Fogarty appealed to Whaley to diffuse O’Neill’s comments, but Whaley said “I cannot stop him from talking with the First Amendment rights.”
In defense of Fogarty, McEntee referred to a March 19 memorandum from Town Solicitor Michael Ursillo that states receipt of political contributions does not bar one from voting on an item.

“If we listened to the garbage in this letter, no one would be able to vote. That’s why I brought up the level of inconsequence. Now you understand how ridiculous this is,” O’Neill said. “I will dismiss this petition as absent of anything this council should consider.”

One resident who did sign the petition, Kathleen Gorman, of Wakefield, stated, “I am saddened as a petitioner to hear [O’Neill] say that the petition I signed is pathetic. I object to his use of words. We deserve better than that. It’s not encouraging people to use the democratic process, the petition process, set up by this town.”

“[O’Neill] referred to [Bergner] as pathetic. That’s not what I call civil discourse. To refer to a petition that 77 people signed as pathetic is in itself pathetic,” disputed Maureen Martin.

Whaley, however, said she did not believe O’Neill’s words were disrespectful and that he called the letter pathetic, not Bergner.

“He used words that are strong, but I don’t think he crossed a line,” she said.

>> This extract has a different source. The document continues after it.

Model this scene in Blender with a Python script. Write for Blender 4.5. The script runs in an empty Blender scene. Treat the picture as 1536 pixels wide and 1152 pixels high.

The town council’s vote is the fourth time it voted down a petition since the process began in 2006. In 2007, the council opposed a petition by the Affordable Housing Committee for $300,000 the next six years to establish a trust fund. Also in 2007, the council disproved a request by Peace Dale Elementary School parents to restore an assistant principal. Lastly, in 2009, one resident requested $1,000 to forefront a committee that would put public records online.

Within the budget, the school fund is $58.2 million with a 1.6 percent tax transfer. The total income for the Peace Dale Office Building is $94,163, while funds for the Neighborhood Guild amount to $833,167. The senior service program is $752,610, while the water enterprise fund is $995,798. The solid waste enterprise fund is $683,758.